Uma escrivaninha, uma cama, uma cadeira e uma máquina de escrever dividem o espaço com inúmeros exemplares de jornais e recortes de matérias. Hermínio guarda todos estes papéis com carinho. Os recortes resistem aos efeitos do tempo e são bem mais que papéis, são memórias de uma vida. As infalíveis colaborações aos veículos da Caldas Júnior, exemplares de A Gazeta de Esteio, do Assetur Informativo e de O Cacique estão entre o monte de papéis.

Razão de viver

"Jornal é pior que mulher, depois que vicia não tem jeito", explica. Foi em outubro de 2005 que Hermínio d'Andréa fez uma parceria com o também jornalista Maicon Bock, 26, para lançar um informativo para os moradores do Asilo Padre Cacique. A idéia surgiu a partir de uma proposta dos diretores da entidade, Júlio César Pinto e Cristina Mesquita, que queriam tirar o jornalista do abatimento. "Os diretores perguntaram se eu tinha coragem e eu disse que sim, mas ainda estava meio deprimido e com a vista fraca. Mesmo assim acabei aceitando o convite", afirma. Hoje o jornal é bem recebido pelos moradores, mas Hermínio lamenta e fica triste toda vez que vê alguém jogando fora. "Chega a doer no coração", diz. Ele também é colunista do informativo e acredita que muitas pessoas de fora do asilo vêm até a instituição para buscar exemplares em função de sua coluna.

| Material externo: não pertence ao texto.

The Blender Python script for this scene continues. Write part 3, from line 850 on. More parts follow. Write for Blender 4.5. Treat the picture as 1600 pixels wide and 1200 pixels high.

Não por acaso, o amor pelo jornalismo é o que lhe dá forças para prosseguir com sua jornada. Além de ser motivo de orgulho, o singelo informativo tornou-se a razão do seu viver. Por mais que o corpo tenha deixado de ser vigoroso, os olhos tenham enfraquecido e a pele tenha perdido a elasticidade, Hermínio não perdeu a fé, a força nem a vontade de viver. Lembra Olavo Bilac: "não choremos, amigo, a mocidade! Envelheçamos rindo. Envelheçamos como as árvores fortes envelhecem". E é isto mesmo: assim como os jacarandás da Praça da Alfândega, Hermínio permanece, firme e forte, ainda a tempo de sentir a brisa, aproveitar o sol, contemplar a paisagem e apreciar o perfume das flores, como faz questão de registrar.